‘Schauffele is a major winner waiting to happen’
General conversations with those in golf circles about who might win the majors this year and one name pops up more than most: Xander Schauffele, writes Alex Perry.
Everyone fancies the Californian to break his duck in 2020, which is astonishing when you consider that Brooks Koepka is obviously going to win one, Rory McIlroy is DEFINITELY getting back among the majors this year, Justin Thomas and Dustin Johnson are too good to only have one major win, while Jon Rahm and Tommy Fleetwood are also getting off the mark in 2020.
Oh, and then there’s some bloke called Tiger Woods.
Ask any casual golf fan where Schauffele is in the world rankings, I bet most would do what I do – try and recall his handful of PGA Tour wins, oh yeah and I think he did alright at the Masters last year… 16th? 17th?
He’s 9th?! Goodness. He started the 2018-19 season with wins either side of Christmas and since then has had eight top 10s, including a T2 at Augusta and T3 at the US Open.
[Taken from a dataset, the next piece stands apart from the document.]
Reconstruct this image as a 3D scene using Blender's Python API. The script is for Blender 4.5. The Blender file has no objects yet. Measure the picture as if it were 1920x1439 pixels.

He’s sneaky good, and he’ll be in the mix going down the stretch in at least one major this year.
‘There’s nobody more consistent on the planet than Simpson’
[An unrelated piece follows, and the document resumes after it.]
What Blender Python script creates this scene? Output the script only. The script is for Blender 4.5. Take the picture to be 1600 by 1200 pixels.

If that was Tiger or Brooksy, or basically anyone else holing those putts down the stretch at Scottsdale, then we’d all be falling over one another to praise him, writes Mark Townsend.
Given it was Webb Simpson then we just nodded and thought ‘that was good’ and carried on with our lives.
He’s now got six wins on the PGA Tour, one fewer than Koepka, he’s back inside the top 10 for the first time in eight years and this was the sixth time he has finished in the top three since June. On a bigger scale he hasn’t finished outside the top 30 in the last two years of majors. Speaking of which people barely recognise him as a major champion. The 2012 US Open, if you’d forgotten.
He doesn’t bomb it, we all wrote his putting off when the long putter ban came in, and most of us get a bit sniffy about him due to the fact that he hit the shortest opening drive in Ryder Cup history having shanked one against Ian Poulter in the singles two years before.
But he’s worked on his distance and his putting, having made himself persist with the (slightly) shorter version, and his short irons might be the best in the game. His 2020 season to date shows a record of 7-2-10-3-1 along with a Presidents Cup win where he had to babysit Patrick Reed.
So how does the 2012 Webb Simpson compare to the one of today?
“A couple years ago I was just a little bit tired of being inconsistent. I started looking at the weaknesses and really learning from tournaments, whether I finished second or 30th or missed the cut. And so I think just becoming more a student of the game and a student of myself has helped.”